* PROBLEM DETAILS *
Your task is to transcribe, without alteration, the lines from the top of the material below through the line bearing "tag(link('maize_field', g.mesh('maize_field', [M_CORN])), 'rows", inclusive.

* DATASET EXTRACT *
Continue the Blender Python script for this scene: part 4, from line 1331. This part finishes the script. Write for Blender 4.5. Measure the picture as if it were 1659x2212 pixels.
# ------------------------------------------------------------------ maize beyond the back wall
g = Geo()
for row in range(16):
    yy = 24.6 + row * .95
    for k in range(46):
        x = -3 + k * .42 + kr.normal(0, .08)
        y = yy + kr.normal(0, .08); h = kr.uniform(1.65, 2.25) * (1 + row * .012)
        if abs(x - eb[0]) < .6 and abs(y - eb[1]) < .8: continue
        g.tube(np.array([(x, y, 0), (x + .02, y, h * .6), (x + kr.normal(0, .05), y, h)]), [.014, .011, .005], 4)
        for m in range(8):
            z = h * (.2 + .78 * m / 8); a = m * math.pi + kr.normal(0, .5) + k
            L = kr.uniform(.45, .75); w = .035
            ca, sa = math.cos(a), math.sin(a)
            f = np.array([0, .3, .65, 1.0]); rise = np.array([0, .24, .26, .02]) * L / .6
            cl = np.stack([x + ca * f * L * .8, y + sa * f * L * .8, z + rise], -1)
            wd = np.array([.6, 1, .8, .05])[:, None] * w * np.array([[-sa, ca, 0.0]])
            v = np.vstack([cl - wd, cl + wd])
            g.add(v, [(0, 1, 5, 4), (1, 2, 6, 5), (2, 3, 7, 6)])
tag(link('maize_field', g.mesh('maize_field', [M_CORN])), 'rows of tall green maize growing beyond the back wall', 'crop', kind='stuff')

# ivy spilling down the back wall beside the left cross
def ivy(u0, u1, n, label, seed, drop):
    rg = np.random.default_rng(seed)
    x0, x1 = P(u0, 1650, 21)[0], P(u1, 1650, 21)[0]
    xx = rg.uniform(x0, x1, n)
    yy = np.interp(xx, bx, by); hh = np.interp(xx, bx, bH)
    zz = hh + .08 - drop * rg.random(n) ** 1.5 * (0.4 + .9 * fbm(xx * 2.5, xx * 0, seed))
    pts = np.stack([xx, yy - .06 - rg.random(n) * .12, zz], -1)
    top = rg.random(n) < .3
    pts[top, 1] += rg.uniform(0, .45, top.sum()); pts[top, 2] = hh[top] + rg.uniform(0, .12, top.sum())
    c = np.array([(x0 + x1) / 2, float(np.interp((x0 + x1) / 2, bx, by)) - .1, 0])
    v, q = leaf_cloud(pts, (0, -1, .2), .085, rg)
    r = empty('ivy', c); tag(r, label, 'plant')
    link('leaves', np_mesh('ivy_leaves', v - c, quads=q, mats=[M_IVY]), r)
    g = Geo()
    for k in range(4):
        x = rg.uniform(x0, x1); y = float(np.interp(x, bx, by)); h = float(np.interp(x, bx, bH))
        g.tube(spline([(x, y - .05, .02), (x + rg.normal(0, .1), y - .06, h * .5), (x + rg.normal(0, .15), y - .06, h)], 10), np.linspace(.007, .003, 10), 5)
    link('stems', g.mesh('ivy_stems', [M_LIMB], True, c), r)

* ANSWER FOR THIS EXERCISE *
Continue the Blender Python script for this scene: part 4, from line 1331. This part finishes the script. Write for Blender 4.5. Measure the picture as if it were 1659x2212 pixels.
# ------------------------------------------------------------------ maize beyond the back wall
g = Geo()
for row in range(16):
    yy = 24.6 + row * .95
    for k in range(46):
        x = -3 + k * .42 + kr.normal(0, .08)
        y = yy + kr.normal(0, .08); h = kr.uniform(1.65, 2.25) * (1 + row * .012)
        if abs(x - eb[0]) < .6 and abs(y - eb[1]) < .8: continue
        g.tube(np.array([(x, y, 0), (x + .02, y, h * .6), (x + kr.normal(0, .05), y, h)]), [.014, .011, .005], 4)
        for m in range(8):
            z = h * (.2 + .78 * m / 8); a = m * math.pi + kr.normal(0, .5) + k
            L = kr.uniform(.45, .75); w = .035
            ca, sa = math.cos(a), math.sin(a)
            f = np.array([0, .3, .65, 1.0]); rise = np.array([0, .24, .26, .02]) * L / .6
            cl = np.stack([x + ca * f * L * .8, y + sa * f * L * .8, z + rise], -1)
            wd = np.array([.6, 1, .8, .05])[:, None] * w * np.array([[-sa, ca, 0.0]])
            v = np.vstack([cl - wd, cl + wd])
            g.add(v, [(0, 1, 5, 4), (1, 2, 6, 5), (2, 3, 7, 6)])
tag(link('maize_field', g.mesh('maize_field', [M_CORN])), 'rows of tall green maize growing beyond the back wall', 'crop', kind='stuff')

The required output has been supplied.